Raw data

-=-=-=-=-

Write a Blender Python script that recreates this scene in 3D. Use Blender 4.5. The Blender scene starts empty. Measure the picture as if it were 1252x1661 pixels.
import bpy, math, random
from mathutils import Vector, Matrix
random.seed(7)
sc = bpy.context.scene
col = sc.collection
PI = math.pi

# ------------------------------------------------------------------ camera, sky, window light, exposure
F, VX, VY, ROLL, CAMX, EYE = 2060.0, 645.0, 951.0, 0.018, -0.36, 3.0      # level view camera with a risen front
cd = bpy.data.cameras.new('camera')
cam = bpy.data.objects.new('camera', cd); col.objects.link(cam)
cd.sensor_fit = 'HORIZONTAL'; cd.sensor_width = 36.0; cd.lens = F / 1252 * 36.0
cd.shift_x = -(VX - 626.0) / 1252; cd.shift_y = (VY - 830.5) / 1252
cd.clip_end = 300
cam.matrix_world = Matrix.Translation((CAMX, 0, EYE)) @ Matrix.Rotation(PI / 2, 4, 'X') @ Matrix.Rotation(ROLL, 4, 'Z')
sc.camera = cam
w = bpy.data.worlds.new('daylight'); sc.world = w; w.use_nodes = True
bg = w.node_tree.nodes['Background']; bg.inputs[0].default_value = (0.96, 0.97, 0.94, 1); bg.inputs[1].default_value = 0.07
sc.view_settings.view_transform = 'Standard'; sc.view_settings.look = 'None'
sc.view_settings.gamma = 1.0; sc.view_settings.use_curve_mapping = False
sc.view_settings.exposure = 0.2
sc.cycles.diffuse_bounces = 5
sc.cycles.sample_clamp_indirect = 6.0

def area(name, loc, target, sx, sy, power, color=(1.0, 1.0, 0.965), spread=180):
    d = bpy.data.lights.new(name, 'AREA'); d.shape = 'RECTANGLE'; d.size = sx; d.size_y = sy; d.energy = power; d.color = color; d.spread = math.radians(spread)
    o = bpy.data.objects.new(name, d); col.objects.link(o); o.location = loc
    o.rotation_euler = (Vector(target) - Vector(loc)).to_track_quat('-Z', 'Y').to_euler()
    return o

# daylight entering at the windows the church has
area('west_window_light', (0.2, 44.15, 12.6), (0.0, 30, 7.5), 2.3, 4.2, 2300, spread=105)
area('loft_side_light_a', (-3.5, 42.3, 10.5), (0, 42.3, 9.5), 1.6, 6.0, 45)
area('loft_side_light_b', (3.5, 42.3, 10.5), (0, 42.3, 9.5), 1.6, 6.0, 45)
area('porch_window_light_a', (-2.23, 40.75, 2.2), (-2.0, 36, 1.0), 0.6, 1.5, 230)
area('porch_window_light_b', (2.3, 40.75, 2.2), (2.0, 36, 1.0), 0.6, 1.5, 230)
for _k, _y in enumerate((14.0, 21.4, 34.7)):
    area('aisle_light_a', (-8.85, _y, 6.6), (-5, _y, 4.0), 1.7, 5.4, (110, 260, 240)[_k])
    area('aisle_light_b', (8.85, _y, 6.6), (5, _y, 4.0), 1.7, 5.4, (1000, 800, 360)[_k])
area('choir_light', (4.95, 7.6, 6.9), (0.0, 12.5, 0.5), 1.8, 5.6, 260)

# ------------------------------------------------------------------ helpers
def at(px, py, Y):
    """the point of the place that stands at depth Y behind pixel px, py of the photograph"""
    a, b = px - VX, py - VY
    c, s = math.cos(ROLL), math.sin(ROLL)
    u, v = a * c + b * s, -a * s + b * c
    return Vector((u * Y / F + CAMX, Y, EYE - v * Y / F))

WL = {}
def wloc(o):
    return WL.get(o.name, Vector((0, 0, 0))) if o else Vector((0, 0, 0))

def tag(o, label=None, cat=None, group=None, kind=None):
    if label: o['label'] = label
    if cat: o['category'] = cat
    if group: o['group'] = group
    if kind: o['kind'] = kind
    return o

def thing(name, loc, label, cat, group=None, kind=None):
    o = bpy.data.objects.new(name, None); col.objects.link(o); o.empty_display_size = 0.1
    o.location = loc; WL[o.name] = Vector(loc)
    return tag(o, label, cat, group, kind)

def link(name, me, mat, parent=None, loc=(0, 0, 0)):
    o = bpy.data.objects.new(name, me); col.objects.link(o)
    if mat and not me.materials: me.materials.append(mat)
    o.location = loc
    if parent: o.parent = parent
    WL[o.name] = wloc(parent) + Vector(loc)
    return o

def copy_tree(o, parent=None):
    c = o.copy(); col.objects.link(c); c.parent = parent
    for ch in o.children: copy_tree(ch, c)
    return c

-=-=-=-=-

Exercise task
Print from the first line through the line that contains "sc.cycles.sample_clamp_indirect = 6.0", please, including both, and leave out every line outside that stretch.

Output of the task
Write a Blender Python script that recreates this scene in 3D. Use Blender 4.5. The Blender scene starts empty. Measure the picture as if it were 1252x1661 pixels.
import bpy, math, random
from mathutils import Vector, Matrix
random.seed(7)
sc = bpy.context.scene
col = sc.collection
PI = math.pi

# ------------------------------------------------------------------ camera, sky, window light, exposure
F, VX, VY, ROLL, CAMX, EYE = 2060.0, 645.0, 951.0, 0.018, -0.36, 3.0      # level view camera with a risen front
cd = bpy.data.cameras.new('camera')
cam = bpy.data.objects.new('camera', cd); col.objects.link(cam)
cd.sensor_fit = 'HORIZONTAL'; cd.sensor_width = 36.0; cd.lens = F / 1252 * 36.0
cd.shift_x = -(VX - 626.0) / 1252; cd.shift_y = (VY - 830.5) / 1252
cd.clip_end = 300
cam.matrix_world = Matrix.Translation((CAMX, 0, EYE)) @ Matrix.Rotation(PI / 2, 4, 'X') @ Matrix.Rotation(ROLL, 4, 'Z')
sc.camera = cam
w = bpy.data.worlds.new('daylight'); sc.world = w; w.use_nodes = True
bg = w.node_tree.nodes['Background']; bg.inputs[0].default_value = (0.96, 0.97, 0.94, 1); bg.inputs[1].default_value = 0.07
sc.view_settings.view_transform = 'Standard'; sc.view_settings.look = 'None'
sc.view_settings.gamma = 1.0; sc.view_settings.use_curve_mapping = False
sc.view_settings.exposure = 0.2
sc.cycles.diffuse_bounces = 5
sc.cycles.sample_clamp_indirect = 6.0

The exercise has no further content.